How should schools best prepare kids to live and work in the second half of the 21st century?

In previous eras, the job of school was simple: Teach them math and reading skills. Have them learn some basic facts about the world.

Today the challenge is a lot different. Most people all over the world, even in the poorest countries, have much easier access to a calculator, a dictionary and great swaths of knowledge in their pockets.

And technology isn't just expanding access to knowledge. It's also redefining opportunity. To put it bluntly, more and more people — in all kinds of jobs from truck driver to travel agent to lawyer — are in danger of being replaced by software on the job.

A 2013 study from Oxford University famously estimated that 47 percent of all jobs are in danger of automation. And earlier this year, the World Economic Forum said 5 million jobs might be gone in just the next four years.

These changes create a huge challenge for schools and teachers. But there are also some intriguing indicators of the way forward.

There are at least three big skill sets that human intelligence copes well with. Skills that technology — like artificial intelligence — is currently struggling with and may always struggle with.

Over the years — as a memory aid, and drawing on the Oxford study and many others — I've started referring to them in this way:

Giving a hug. Solving a mystery. Telling a story.

Giving a hug. By that I mean empathy, collaboration, communication and leadership skills.

Solving a mystery. A computer program can investigate any question. But you need a person to actually generate a question. Curiosity, the starting point for innovation. Sometimes scientists call this "problem finding."

Telling a story. Finding what's relevant in a sea of data. Applying values, ethics or morals to a situation. And the creative application of aesthetic principles.

(A fourth item belongs on this list: "Making a sandwich" or "Folding laundry," which stands for embodied intelligence: the ability to coordinate actions in space. But for whatever reason, those jobs, in our economy, don't tend to pay as well).

Rebecca Winthrop directs the Center for Universal Education at the Brookings Institution. Over the past four years she convened a global task force with representatives of 100 countries to think through the question: "What are the skills every kid in the world needs?"

Earlier this year they released a report titled Skills For A Changing World.

It notes that researchers like David Autor at MIT have documented a pattern in countries around the world. Jobs that require routine interactions — processing a mortgage application, say — are being automated. Jobs that require nonroutine interpersonal and analytical interactions — producing a personalized financial plan for a client, say — are on the rise.

The focus, therefore, should be on a "breadth of skills." Academics are necessary, but not sufficient. The list includes such things as teamwork, critical thinking, communication, persistence and creativity.

"Kids need to be adaptable, work with others, and have a thirst for learning if they're going to be lifelong learners," says Winthrop. Adaptability is required to keep up with the increasing pace of change. Ease in working with others is important in a world that's increasingly interconnected, and where diverse skill sets are required for all sorts of tasks, from launching a business to cleaning up a river.

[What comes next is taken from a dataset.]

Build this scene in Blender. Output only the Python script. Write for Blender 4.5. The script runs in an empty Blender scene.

And lifelong learning is necessary to thrive in a new economy with demands that change all the time.

In the Andes Mountains in South America, NPR Ed visited one of the models considered most promising for this kind of teaching. For the past 40 years, Escuela Nueva schools have been spreading a democratic, progressive method of education in rural Colombia.

The program is infused with the arts and social responsibility and designed to cultivate convivencia, translated as "the art of living together."

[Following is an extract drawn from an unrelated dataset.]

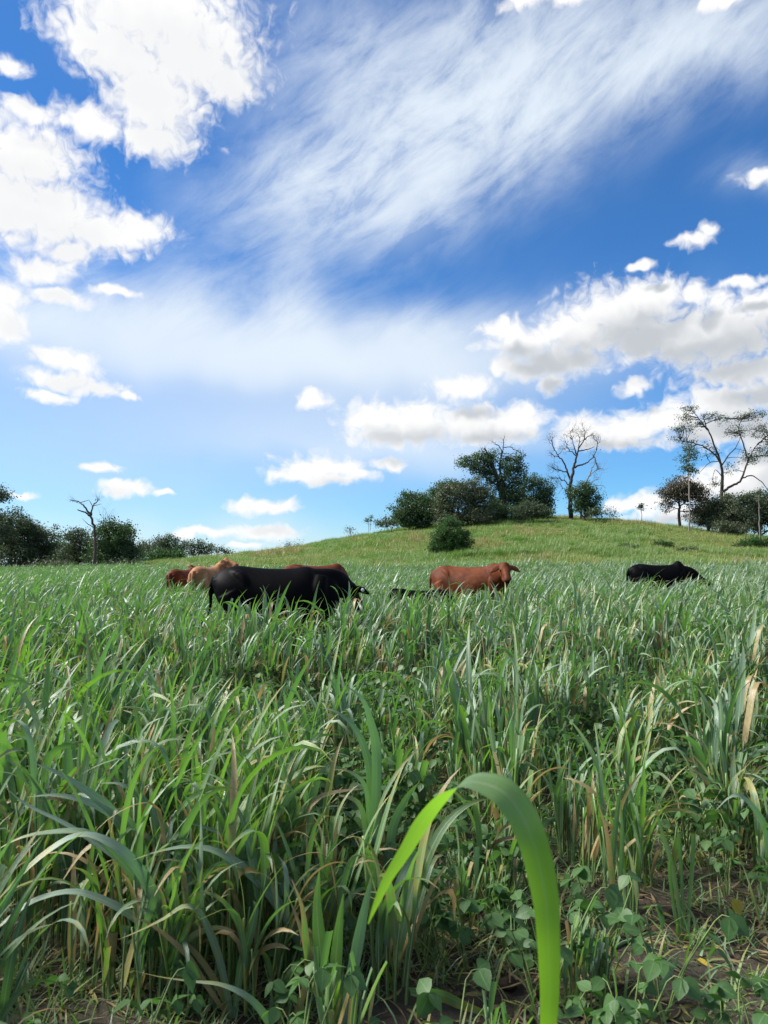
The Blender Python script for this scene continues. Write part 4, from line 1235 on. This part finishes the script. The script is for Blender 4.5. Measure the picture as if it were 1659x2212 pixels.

We talked with Vicky Colbert, Escuela Nueva's founder. "It's like the story of Cinderella," she told us. "You start with the poorest of the poor, and then at the end you say, 'Oh, my God, this is cutting-edge pedagogy!' Everybody is talking about it!"

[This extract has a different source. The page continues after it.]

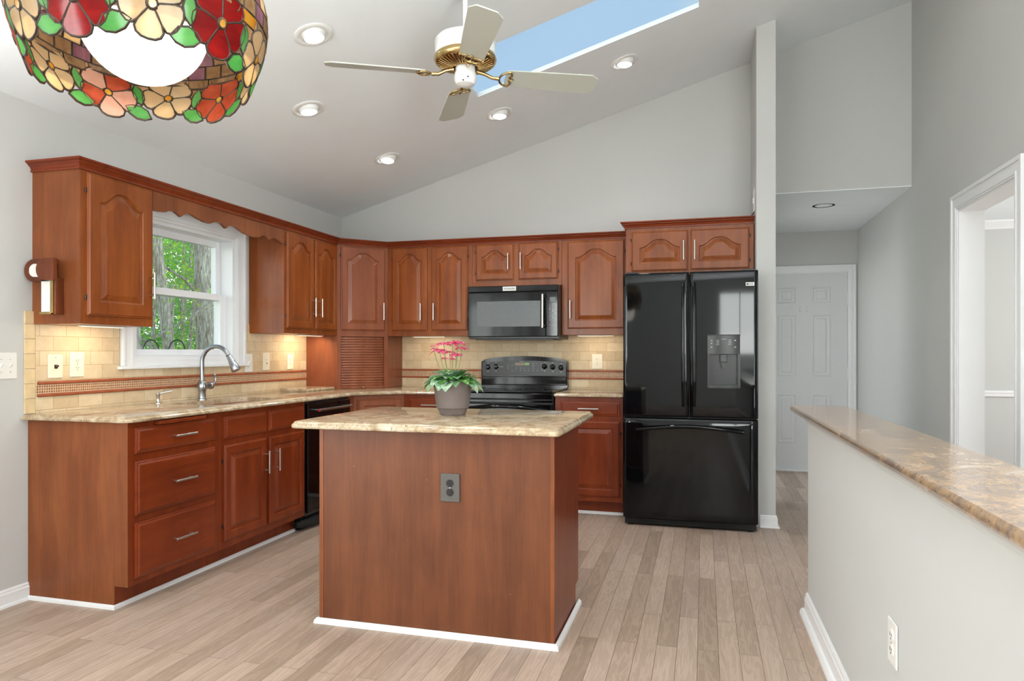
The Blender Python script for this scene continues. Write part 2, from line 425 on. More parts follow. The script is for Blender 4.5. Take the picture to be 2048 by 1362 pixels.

Rebecca Winthrop points out that, in her years of working on these issues, it has been leaders in the developing world who are most adamant that every child needs access to this sophisticated breadth of learning opportunities.

"The people who said, 'No way, we have way more ambitions for our kids than just learning how to read,' were the people from South Asia and Africa and Latin America," she says. "They said, in the 21st century we want our kids to be able to do it all and it's only fair. We don't want to be behind forever."